年々、字が下手になっていく。
思い知らされるのは、年に一度の年賀状の宛名書き。
日頃、用件の連絡はメールで済ませ、自筆で手紙をしたためることは、めったにない。
この原稿だって、書くのではなく、ワープロで打っている。
字は、手を使って書いていないと、情けないほどに、みすぼらしくなってくるのだ。
声も同じである。
同年代の友人と久しぶりに会うと、
「あれ、この人、こんな声だったかな?」
と思うことがある。
かすれた、少し高めの、喉の奥から出るような、いわゆる年寄り声。男性に多い。
男は、会社をリタイアすると、話す場がなくなるのか。
女友達は、声も、話し方も、話の中身も、昔とあまり変わらない。
身体的な男女差ではないと思う。
その証拠に、声優さんは男女とも、80歳代になっても変わらぬ声で、歳を取らないアニメのキャラクターを演じている。
かつて、アナウンス部OB、それも開局当時を知る大先輩の男性アナから会社にかかってきた電話の声があまりに若々しくて、ニセ電話ではないかと疑った若手アナが、「何年入社の方ですか?」と失礼なファクトチェックをしてしまったという“事件”があった。

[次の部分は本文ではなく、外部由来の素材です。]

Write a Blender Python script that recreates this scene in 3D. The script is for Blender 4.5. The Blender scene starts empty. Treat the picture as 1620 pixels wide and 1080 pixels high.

声は、丁寧に使い続けていれば、歳による衰えが極めて少ないものなのである。
日常、街の中で、もっと声のやりとりがあればいいのに、と思っている。
対面で買い物できる店は少なくなったが、スーパーのレジでも、さりげなく「ありがとう」とか「きょうは寒いわね」と、会話をしている高齢女性を時折見かける。
素敵なことだと思う。
巳年の今年、ヘビが脱皮するように、口ごもる皮を脱いで、もっとお喋りしてみませんか?